Here are some primary features of Network Load Balancer (NLB). Network Load Balancer supports TCP, UDP, and TLS protocols. HTTPS uses TCP and TLS as protocol. However, NLB operates at the connection layer, so it doesn’t understand what a HTTPS request is. That means all features discussed above that are required to understand the HTTP and HTTPS protocol, like routing rules based on that protocol, authentication, and least outstanding request routing algorithm, are not available with NLB.

NLB uses a flow hash routing algorithm. The algorithm is based on:

• The protocol
• The source IP address and source port
• The destination IP address and destination port
• The TCP sequence number

If all of these parameters are the same, then the packets are sent to the exact same target. If any of them are different in the next packets, then the request may be sent to a different target.

NLB has sticky sessions

Different from ALB, these sessions are based on the source IP address of the client instead of a cookie.

NLB supports TLS offloading

NLB understands the TLS protocol. It can also offload TLS from the backend servers similar to how ALB works.

NLB handles millions or requests per second

While ALB can also support this number of requests, it needs to scale to reach that number. This takes time. NLB can instantly handle this amount of requests.

NLB supports static and elastic IP addresses

There are some situations where the application client needs to send requests directly to the load balancer IP address instead of using DNS. For example, this is useful if your application can’t use DNS or if the connecting clients require firewall rules based on IP addresses. In this case, NLB is the right type of load balancer to use.

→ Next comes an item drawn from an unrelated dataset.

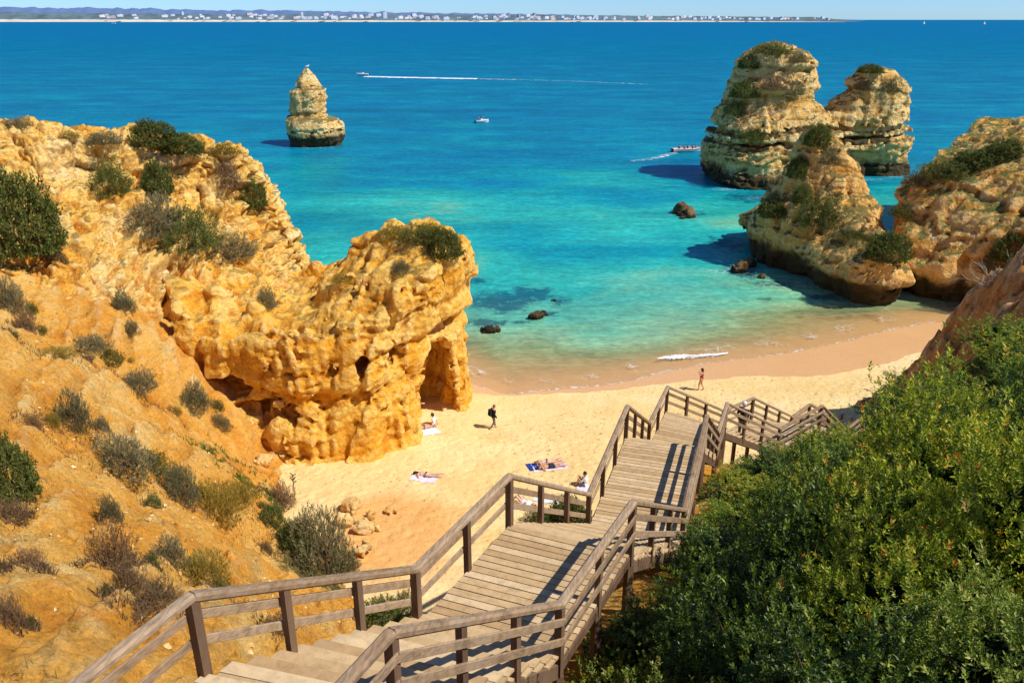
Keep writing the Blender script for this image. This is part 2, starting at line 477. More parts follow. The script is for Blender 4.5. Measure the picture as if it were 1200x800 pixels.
def mat_sea():
    t = NT('sea_water'); p = t.pos()
    dep = t.attr('depth'); dark = t.attr('dark'); foam = t.attr('foam'); dist = t.attr('dist')
    lam = t.noise(p, .055, 4, .6, .4, sc=(1, 1.7, 1))
    d2 = t.math('MULTIPLY', dep, t.rng(lam, .3, .7, .62, 1.45))
    col = t.ramp(t.rng(d2, 0, 12), [(.0, (.50,.40,.20)), (.045, (.34,.42,.18)), (.10, (.16,.45,.27)), (.19, (.024,.40,.33)),
                                     (.36, (.002,.275,.315)), (.62, (.0,.195,.295)), (1.0, (.0,.145,.265))])
    far = t.rng(dist, 250, 1600, 0, 1, True)
    col = t.mix(far, col, (.0, .135, .285))
    # cat's paws and wind streaks, plus lit ripple crests and sparkle painted into colour
    st = t.noise(p, .05, 6, .68, .3, sc=(.35, 1.6, 1))
    col = t.mix(1.0, col, t.ramp(st, [(.3, .78), (.5, 1.0), (.72, 1.22)]), 'MULTIPLY')
    st2 = t.noise(p, .5, 5, .7, .2, sc=(.45, 1.3, 1))
    col = t.mix(1.0, col, t.ramp(st2, [(.3, .80), (.5, 1.0), (.70, 1.25)]), 'MULTIPLY')
    st3 = t.noise(p, 1.5, 5, .75, .3, sc=(.7, 1.25, 1))
    col = t.mix(1.0, col, t.ramp(st3, [(.32, .68), (.5, .98), (.62, 1.2), (.72, 1.6)]), 'MULTIPLY')
    dk = t.rng(t.math('ADD', dark, t.math('MULTIPLY', t.math('SUBTRACT', t.noise(p, .6, 7, .75, .6), .5), 2.4)), .38, .85, 0, .82, True)
    col = t.mix(dk, col, t.mix(t.rng(dep, .3, 2.0), (.05,.085,.045), (.004,.07,.12)))
    # lace of foam near the sand and around rocks
    vz = t.n('TexVoronoi', {'Vector': t.n('VectorMath', {0: p, 1: t.n('TexNoise', {'Vector': p, 'Scale': .9, 'Detail': 4.0}).outputs['Color']}, operation='ADD').outputs[0], 'Scale': 1.25}, feature='DISTANCE_TO_EDGE').outputs['Distance']
    lace = t.math('MULTIPLY', t.rng(t.math('ADD', vz, t.math('MULTIPLY', t.math('SUBTRACT', t.noise(p, 2.0, 6, .7), .5), .30)), .02, .12, 1, 0), foam)
    fo = t.math('MAXIMUM', t.rng(t.math('MULTIPLY', lace, 1.0), .25, .9), t.rng(t.math('ADD', foam, t.math('MULTIPLY', t.math('SUBTRACT', t.noise(p, 2.2, 6, .7), .5), 1.2)), .86, 1.05))
    col = t.mix(fo, col, (.80, .82, .80))
    # waves
    k = t.rng(dep, .1, 3, .25, 1)
    w1 = t.noise(p, .22, 3, .55, .3, sc=(.45, 1.15, 1))
    w2 = t.noise(p, 1.0, 5, .62, .3, sc=(.5, 1.2, 1))
    nb = t.bump(w1, t.math('MULTIPLY', k, .55), 1.2)
    nb = t.bump(w2, t.math('MULTIPLY', k, .65), .45, nb)
    nb = t.bump(t.noise(p, 4.5, 4, .6, sc=(.6, 1.2, 1)), .35, .06, nb)
    df = t.n('BsdfDiffuse', {'Color': col, 'Normal': nb})
    gl = t.n('BsdfGlossy', {'Color': (.75, .88, 1.0), 'Roughness': .22, 'Normal': nb})
    fr = t.math('MINIMUM', t.n('Fresnel', {'IOR': 1.33, 'Normal': nb}).outputs[0], t.rng(dist, 60, 700, .14, .055))
    b = t.n('MixShader', {0: fr, 1: df.outputs[0], 2: gl.outputs[0]})
    tr = t.n('BsdfTransparent', {'Color': (.98, .97, .92)})
    fac = t.math('MAXIMUM', t.rng(d2, .02, .95, .16, 1.0, True), fo)
    mx = t.n('MixShader', {0: fac, 1: tr.outputs[0], 2: b.outputs[0]})
    t.t.links.new(mx.outputs[0], t.out.inputs[0])
    return t.m
M_sea = mat_sea()

def mat_wood():
    t = NT('weathered_wood'); p = t.pos(); r = t.attr('rnd'); g = t.attr('along')
    base = t.ramp(r, [(0, (.46,.295,.140)), (.35, (.55,.37,.185)), (.7, (.61,.425,.225)), (1, (.67,.49,.28))])
    fine = t.noise(p, 6, 6, .7, .4)
    base = t.mix(1.0, base, t.ramp(fine, [(.25, .66), (.5, .97), (.75, 1.15)]), 'MULTIPLY')
    base = t.mix(t.rng(t.noise(p, 1.1, 6, .7), .52, .72, 0, .45), base, (.34,.26,.17))
    sp = t.n('TexVoronoi', {'Vector': p, 'Scale': 7.0}).outputs['Distance']
    base = t.mix(t.rng(sp, .03, .06, .5, 0), base, (.12,.08,.045))
    nb = t.bump(fine, .35, .02)
    t.bsdf(base, .82, nb, .15)
    return t.m
M_deck = mat_wood()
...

NLB preserves source IP address

PNLB Preserves the source IP address of the client when sending the traffic to the backend. With ALB, if you look at the source IP address of the requests, you will find the IP address of the load balancer. While with NLB, you would see the real IP address of the client, which is required by the backend application in some cases.

Select Between ELB types

Selecting between ELB service types is done by determining which feature is required for your application.